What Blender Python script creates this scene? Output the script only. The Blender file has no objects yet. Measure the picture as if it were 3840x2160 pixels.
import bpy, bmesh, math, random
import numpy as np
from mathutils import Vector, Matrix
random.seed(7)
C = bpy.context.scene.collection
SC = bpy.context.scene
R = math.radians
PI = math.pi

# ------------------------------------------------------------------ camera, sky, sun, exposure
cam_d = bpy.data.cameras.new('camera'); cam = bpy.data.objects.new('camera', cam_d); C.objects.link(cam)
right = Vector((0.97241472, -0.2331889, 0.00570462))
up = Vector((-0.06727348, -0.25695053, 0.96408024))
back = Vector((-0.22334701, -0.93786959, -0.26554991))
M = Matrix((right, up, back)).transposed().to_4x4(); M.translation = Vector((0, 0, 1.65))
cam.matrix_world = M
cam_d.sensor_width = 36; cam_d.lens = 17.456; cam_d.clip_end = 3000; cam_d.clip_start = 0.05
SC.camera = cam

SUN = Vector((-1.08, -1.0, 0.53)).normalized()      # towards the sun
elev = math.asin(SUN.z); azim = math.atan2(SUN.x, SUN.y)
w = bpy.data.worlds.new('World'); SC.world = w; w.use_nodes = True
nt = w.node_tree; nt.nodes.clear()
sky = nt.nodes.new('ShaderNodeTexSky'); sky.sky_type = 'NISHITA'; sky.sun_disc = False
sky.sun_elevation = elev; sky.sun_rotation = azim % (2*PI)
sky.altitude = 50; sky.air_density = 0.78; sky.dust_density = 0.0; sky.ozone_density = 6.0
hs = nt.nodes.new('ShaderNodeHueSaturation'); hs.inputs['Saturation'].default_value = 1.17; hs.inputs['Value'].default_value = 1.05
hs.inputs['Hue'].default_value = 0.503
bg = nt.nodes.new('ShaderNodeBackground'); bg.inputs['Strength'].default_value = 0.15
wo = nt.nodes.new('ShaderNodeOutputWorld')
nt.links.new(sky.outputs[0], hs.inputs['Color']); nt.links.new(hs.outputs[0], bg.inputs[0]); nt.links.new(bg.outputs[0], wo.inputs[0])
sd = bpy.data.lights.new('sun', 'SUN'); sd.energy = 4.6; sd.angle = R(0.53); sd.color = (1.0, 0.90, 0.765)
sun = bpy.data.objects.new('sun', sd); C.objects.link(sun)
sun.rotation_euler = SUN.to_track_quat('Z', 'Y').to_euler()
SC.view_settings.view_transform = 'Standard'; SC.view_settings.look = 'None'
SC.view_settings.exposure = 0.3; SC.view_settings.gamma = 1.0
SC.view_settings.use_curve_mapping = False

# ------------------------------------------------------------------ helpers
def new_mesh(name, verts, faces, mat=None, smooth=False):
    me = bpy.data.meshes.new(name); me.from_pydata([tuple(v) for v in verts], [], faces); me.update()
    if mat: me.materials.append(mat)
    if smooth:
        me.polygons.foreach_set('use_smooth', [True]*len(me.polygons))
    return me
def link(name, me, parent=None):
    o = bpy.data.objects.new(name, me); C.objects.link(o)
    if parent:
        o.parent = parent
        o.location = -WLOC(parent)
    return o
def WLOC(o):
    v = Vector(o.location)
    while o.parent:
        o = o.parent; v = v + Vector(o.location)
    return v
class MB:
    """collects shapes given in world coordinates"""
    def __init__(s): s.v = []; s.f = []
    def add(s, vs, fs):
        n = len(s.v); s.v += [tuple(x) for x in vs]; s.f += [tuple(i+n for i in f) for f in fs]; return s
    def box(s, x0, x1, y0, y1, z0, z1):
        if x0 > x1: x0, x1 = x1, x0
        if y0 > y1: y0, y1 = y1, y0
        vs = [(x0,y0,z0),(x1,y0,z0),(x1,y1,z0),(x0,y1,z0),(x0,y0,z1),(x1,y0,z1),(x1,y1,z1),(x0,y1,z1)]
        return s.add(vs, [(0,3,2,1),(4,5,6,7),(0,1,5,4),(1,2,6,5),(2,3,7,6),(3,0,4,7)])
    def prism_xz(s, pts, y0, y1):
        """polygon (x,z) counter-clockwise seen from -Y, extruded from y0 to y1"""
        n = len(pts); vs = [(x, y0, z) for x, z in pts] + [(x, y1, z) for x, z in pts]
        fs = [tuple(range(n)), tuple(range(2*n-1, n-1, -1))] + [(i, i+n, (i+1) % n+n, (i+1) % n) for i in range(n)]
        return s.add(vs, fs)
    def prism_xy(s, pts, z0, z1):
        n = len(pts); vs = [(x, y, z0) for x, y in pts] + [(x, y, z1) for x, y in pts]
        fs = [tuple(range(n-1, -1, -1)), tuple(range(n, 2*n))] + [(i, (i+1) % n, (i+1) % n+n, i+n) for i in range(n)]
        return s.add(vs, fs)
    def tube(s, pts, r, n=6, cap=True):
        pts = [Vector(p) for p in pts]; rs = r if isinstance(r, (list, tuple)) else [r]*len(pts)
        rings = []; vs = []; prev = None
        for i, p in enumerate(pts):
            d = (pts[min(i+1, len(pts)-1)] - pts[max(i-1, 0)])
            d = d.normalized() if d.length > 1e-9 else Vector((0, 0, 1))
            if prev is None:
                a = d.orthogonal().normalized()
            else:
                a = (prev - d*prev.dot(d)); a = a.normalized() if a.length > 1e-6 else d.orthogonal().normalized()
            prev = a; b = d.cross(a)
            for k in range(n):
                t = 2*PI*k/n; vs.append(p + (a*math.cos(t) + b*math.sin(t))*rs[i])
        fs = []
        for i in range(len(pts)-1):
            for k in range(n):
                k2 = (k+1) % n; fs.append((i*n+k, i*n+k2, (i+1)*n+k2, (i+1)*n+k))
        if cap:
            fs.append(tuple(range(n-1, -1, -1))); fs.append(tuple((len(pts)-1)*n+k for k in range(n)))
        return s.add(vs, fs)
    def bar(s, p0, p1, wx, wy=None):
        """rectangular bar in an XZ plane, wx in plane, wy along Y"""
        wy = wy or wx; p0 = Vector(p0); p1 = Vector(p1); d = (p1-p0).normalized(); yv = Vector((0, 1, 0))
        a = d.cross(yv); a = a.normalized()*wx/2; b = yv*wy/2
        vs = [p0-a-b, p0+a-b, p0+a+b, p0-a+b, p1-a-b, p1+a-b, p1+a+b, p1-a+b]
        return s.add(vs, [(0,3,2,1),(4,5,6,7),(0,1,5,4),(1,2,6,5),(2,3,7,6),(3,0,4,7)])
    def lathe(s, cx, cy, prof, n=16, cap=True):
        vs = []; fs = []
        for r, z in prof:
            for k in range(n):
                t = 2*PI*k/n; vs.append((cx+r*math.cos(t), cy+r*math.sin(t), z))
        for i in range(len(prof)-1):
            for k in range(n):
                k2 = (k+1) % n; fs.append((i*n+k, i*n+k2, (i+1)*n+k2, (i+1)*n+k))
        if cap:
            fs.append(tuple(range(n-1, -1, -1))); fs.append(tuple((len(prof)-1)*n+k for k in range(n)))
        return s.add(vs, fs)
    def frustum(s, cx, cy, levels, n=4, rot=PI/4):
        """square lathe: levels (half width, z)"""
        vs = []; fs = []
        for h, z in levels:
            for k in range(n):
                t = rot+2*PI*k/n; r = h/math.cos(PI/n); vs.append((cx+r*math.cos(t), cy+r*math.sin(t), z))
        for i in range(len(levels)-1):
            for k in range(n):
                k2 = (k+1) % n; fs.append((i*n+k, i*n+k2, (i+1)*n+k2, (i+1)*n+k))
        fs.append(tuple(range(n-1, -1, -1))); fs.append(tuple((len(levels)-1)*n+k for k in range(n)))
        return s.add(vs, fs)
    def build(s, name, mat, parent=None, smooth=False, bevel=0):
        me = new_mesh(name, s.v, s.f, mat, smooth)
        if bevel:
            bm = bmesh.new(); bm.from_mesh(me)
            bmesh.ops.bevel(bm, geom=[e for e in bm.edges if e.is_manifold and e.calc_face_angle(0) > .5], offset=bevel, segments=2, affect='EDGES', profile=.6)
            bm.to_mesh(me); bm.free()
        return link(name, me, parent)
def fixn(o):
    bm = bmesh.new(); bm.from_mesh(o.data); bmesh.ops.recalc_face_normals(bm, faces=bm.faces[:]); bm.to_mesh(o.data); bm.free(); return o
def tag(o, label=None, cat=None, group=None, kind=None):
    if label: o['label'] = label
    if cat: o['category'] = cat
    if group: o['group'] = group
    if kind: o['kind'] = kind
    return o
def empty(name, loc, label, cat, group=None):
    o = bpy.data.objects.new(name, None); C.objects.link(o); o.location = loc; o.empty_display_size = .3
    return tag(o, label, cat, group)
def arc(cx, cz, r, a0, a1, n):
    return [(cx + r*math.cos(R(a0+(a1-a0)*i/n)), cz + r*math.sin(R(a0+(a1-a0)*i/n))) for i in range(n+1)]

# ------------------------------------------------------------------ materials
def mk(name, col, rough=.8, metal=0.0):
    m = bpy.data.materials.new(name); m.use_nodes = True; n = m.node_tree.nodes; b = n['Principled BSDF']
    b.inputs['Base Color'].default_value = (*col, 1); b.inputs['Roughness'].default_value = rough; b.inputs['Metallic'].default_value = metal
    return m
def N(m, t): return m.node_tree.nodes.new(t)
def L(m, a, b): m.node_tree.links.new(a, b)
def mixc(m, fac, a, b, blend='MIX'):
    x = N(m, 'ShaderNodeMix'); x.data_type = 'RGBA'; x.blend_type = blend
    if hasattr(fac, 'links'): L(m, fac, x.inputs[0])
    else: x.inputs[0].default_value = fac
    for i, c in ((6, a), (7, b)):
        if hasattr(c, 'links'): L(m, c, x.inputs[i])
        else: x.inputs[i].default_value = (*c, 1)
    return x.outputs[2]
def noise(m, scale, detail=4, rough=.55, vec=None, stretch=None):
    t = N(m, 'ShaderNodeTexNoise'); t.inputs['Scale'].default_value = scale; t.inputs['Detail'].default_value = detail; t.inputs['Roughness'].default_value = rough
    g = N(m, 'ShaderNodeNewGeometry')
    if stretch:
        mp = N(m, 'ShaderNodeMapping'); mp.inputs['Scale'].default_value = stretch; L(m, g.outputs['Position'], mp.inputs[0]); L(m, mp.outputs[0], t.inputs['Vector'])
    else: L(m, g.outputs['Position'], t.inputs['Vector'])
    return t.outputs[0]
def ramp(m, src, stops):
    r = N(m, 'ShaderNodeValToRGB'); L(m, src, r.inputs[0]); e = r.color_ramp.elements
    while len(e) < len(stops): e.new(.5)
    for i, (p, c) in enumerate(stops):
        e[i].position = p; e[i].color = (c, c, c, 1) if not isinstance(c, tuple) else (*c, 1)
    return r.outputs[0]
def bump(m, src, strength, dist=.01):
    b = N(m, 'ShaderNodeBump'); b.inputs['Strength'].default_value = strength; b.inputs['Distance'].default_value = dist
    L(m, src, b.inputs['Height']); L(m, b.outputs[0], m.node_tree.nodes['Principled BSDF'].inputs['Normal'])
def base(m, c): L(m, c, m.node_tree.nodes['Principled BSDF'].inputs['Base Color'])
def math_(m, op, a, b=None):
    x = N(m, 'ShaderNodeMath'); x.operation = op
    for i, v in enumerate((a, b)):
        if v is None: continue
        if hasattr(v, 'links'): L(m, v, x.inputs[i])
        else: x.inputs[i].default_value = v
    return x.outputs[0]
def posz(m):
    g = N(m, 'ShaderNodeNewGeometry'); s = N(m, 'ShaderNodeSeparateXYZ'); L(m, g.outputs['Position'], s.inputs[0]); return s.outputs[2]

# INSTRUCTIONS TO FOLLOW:
Return the opening line of the data and every line after it through the line containing "PI = math.pi", please, exactly as written and with nothing added.

# RESULT:
What Blender Python script creates this scene? Output the script only. The Blender file has no objects yet. Measure the picture as if it were 3840x2160 pixels.
import bpy, bmesh, math, random
import numpy as np
from mathutils import Vector, Matrix
random.seed(7)
C = bpy.context.scene.collection
SC = bpy.context.scene
R = math.radians
PI = math.pi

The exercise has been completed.